Scientific conscientiousness requires recalling, firstly, that the unification of the Russian lands did not quite work out for Grand Duke Andrei Yuryevich for the reason that he was stabbed to death by conspiratorial boyars in June 1174. Secondly, the fact that the restorers managed to preserve and reveal the beautiful sad face of the Mother of God of Bogolyubsk at all as Andrei Bogolyubsky saw it is a miracle. But now, contrary to the commandment of Scripture “thou shalt not tempt the Lord thy God,” “Bogolyubskaya” must again be given to a functioning church.

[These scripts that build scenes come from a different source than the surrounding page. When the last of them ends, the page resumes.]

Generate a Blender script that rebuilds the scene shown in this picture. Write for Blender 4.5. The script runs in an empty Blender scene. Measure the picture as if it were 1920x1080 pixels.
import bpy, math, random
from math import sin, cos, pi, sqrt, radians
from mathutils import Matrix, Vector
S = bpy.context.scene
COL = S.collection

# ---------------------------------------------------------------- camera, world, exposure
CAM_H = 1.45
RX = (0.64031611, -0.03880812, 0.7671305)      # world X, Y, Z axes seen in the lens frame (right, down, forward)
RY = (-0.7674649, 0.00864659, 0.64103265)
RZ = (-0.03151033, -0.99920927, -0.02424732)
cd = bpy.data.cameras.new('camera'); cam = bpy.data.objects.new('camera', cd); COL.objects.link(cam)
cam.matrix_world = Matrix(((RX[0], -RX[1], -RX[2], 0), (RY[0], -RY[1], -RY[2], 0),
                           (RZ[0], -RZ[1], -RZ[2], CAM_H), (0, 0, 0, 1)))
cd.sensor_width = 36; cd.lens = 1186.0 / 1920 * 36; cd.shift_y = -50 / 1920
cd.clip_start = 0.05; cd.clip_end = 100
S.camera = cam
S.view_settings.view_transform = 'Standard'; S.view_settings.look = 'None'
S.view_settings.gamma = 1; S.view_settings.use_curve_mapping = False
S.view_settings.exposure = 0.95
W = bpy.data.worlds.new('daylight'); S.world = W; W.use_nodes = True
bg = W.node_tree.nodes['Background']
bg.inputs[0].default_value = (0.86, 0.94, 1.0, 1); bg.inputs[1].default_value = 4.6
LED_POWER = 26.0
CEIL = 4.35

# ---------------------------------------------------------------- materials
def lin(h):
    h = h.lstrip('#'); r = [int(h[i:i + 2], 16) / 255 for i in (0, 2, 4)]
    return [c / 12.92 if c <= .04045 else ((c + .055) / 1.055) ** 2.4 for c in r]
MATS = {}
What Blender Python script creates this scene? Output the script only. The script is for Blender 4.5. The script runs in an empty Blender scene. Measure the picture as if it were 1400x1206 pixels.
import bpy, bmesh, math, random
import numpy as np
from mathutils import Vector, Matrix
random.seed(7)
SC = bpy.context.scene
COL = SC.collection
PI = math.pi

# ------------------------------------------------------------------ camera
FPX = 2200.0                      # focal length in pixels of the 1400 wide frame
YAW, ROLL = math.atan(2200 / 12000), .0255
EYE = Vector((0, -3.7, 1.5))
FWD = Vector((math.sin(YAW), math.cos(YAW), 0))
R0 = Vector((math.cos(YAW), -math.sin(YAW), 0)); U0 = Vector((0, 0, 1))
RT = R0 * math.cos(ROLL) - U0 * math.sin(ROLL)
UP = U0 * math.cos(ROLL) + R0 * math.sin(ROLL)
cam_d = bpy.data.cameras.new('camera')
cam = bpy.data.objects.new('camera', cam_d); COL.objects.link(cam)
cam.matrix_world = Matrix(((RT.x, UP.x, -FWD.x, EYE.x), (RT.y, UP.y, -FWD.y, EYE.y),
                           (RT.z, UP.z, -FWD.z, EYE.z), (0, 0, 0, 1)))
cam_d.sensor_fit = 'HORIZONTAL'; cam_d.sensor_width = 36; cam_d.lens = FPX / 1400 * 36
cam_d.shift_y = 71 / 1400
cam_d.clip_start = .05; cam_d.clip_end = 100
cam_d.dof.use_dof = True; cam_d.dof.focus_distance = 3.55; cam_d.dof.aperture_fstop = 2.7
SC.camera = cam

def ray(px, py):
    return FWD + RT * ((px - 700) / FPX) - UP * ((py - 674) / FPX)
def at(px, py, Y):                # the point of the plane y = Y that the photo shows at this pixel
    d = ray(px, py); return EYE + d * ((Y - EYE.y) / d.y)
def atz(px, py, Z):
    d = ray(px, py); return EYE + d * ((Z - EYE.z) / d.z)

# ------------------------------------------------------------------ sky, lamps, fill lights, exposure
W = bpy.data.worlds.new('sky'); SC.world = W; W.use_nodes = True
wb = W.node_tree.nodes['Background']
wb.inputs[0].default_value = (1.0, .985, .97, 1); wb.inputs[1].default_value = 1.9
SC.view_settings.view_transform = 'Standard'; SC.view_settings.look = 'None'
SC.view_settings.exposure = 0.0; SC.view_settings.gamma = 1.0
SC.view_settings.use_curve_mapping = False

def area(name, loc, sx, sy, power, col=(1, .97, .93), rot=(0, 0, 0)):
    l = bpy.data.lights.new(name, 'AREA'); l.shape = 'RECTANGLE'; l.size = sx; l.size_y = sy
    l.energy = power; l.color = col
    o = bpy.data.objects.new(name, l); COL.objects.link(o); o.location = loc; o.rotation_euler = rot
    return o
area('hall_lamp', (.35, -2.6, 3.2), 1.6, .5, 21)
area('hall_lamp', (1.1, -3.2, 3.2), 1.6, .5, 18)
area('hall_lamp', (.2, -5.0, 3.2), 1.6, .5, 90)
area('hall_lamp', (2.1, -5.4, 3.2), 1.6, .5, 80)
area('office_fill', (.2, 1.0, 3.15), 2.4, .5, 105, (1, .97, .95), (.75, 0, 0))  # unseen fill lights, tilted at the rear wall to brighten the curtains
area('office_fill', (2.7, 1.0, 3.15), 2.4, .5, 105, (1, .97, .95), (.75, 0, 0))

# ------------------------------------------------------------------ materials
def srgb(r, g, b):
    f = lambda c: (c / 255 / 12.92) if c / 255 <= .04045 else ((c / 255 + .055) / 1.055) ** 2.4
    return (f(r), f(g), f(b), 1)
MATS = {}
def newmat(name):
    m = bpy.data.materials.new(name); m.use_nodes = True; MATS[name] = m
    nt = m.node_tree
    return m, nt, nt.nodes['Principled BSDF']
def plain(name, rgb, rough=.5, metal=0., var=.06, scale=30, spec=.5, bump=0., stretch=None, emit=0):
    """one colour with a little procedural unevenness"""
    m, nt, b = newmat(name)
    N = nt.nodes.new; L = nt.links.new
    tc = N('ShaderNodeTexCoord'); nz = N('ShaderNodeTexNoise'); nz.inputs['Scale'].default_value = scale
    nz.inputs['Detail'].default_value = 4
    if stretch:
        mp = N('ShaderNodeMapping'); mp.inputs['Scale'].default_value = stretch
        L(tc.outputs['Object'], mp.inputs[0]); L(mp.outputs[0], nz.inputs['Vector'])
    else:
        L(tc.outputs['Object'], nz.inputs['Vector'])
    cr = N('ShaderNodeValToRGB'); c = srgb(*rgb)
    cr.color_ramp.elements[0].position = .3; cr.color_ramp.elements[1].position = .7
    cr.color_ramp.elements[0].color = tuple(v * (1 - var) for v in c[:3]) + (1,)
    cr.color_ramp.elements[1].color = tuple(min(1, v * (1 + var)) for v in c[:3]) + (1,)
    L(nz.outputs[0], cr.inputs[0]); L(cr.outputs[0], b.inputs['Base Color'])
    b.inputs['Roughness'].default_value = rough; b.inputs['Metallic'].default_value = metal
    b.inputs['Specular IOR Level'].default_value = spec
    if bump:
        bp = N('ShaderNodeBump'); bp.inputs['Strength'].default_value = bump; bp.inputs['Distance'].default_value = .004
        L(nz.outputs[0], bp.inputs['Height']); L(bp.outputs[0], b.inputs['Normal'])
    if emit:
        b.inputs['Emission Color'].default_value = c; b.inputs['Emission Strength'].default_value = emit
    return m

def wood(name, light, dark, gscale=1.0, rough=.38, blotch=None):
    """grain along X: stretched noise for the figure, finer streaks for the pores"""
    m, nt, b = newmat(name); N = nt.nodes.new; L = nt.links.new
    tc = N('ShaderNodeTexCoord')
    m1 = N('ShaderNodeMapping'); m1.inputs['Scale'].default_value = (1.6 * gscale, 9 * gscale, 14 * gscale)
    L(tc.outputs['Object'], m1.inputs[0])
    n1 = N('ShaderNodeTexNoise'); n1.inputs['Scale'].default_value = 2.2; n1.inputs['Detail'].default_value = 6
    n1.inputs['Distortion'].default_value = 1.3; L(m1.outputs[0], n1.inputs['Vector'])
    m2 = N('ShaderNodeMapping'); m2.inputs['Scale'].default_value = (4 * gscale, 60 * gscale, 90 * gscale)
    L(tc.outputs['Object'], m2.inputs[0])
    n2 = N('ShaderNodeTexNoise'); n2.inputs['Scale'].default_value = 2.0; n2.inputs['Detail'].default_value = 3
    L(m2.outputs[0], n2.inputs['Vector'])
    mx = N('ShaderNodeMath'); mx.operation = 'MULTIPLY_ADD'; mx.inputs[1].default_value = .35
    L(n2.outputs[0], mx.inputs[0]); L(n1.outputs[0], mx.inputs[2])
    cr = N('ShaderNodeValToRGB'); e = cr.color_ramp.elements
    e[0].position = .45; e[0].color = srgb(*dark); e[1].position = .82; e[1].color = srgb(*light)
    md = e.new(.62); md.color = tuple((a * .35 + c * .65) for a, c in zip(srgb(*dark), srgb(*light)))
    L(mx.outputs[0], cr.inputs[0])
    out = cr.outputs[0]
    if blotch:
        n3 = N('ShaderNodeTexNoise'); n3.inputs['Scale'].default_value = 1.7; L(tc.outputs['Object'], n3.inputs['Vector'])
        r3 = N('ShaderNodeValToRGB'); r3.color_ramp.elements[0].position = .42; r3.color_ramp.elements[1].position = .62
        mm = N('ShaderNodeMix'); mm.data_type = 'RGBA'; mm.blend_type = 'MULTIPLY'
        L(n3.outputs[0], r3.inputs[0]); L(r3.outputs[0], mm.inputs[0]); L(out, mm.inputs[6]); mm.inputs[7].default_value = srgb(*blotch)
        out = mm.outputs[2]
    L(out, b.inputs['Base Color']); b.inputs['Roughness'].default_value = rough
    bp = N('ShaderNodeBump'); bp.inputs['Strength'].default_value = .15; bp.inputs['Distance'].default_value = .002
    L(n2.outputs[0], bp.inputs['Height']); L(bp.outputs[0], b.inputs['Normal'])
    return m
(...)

So far they say that not immediately, that for the next two years – this is exactly the period allocated for the current exhibition – “Our Lady of Bogolyubskaya” will be under the reliable supervision of specialists. The museum hopes that this display format will suit the church and believers and that the icon will remain within its walls as long as possible. But the blatant treatment of Rublev’s “Trinity”, which, contrary to all promises, was taken from the Grabar Center to the Cathedral of Christ the Savior, does not greatly support these hopes.